I don't know why it should have though. What I've noticed from my short time here is that Italians appear to have an odd popular musical palate, consisting largely of 80s pop and Coldplay. (The one awesome exception being at dinner one night. We were dining outside at a restaurant overlooking a wine festival that included a live band that eventually performed a version, in Italian, of Knights in White Satin by the Moody Blues.) Perhaps the save all the inspiration for the artwork, since there sure seems to be a lot of it.

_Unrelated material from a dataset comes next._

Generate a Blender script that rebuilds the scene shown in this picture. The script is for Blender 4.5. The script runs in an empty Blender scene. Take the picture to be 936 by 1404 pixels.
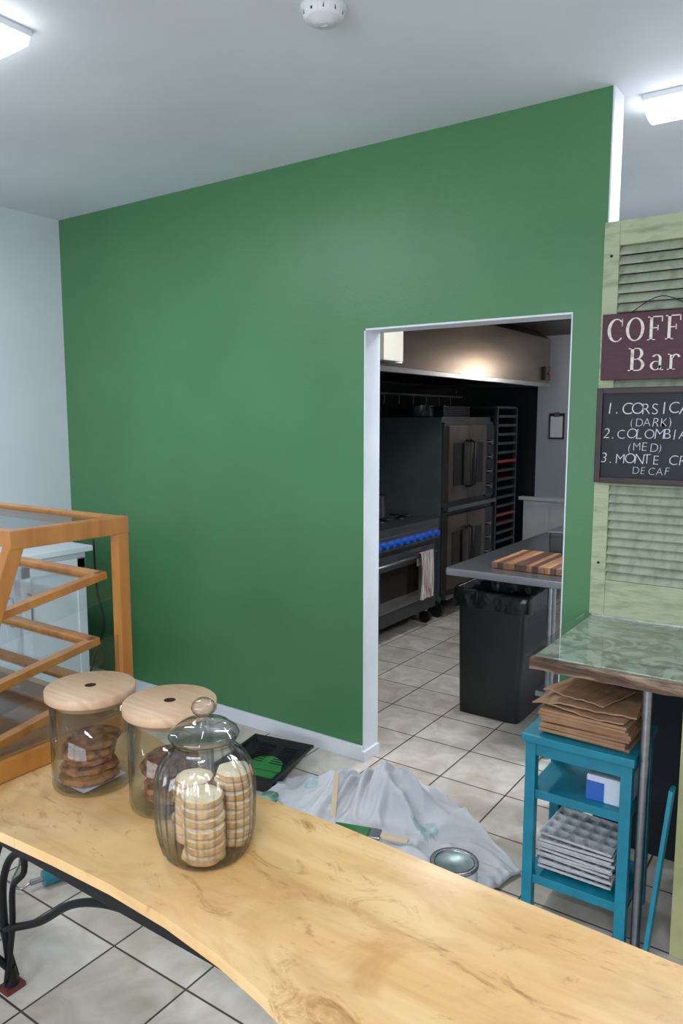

But here is my confession: I couldn't care less about it. At least not in the form of paintings, sculptures, etc. This was a recurring thought as I toured through the Uffizi museum in Florence. Out front of the museum is a piazza filled with street performers, gelato eating tourists, and a number of anatomatically correct naked male sculptures, including a replica of Michelangelo's famous David, which I dubbed "The Dave". Inside are hundreds of paintings that are approximately 75% representations of the Madonna with child, the birth of Christ, the adoration of the Magi, temptation of Christ, death of Christ, first poop of Christ, etc. It was while walking through room after room of these paintings pointing out to myself which figures in the paintings were giving the "Did you fart?" look to another that I realized that classics or not, they just left me kind of cold. I feel like somewhat of ashamed saying it, like I must have some sort of personal deficiency, but this type of representation of art really does nothing for me. I did, however, enjoy the room dedicated to ancient chess boards and writings and theories, as well as the room of sculptures I called the "Go Long" room, as all of the pieces looked to me like football players calling for a pass from their QB or celebrating some kind of touchdown dance.
As I sit here writing this, I'm struck by a thought however: if all great art is subject to personal interpretation, than perhaps I did enjoy it. Just in my own special way.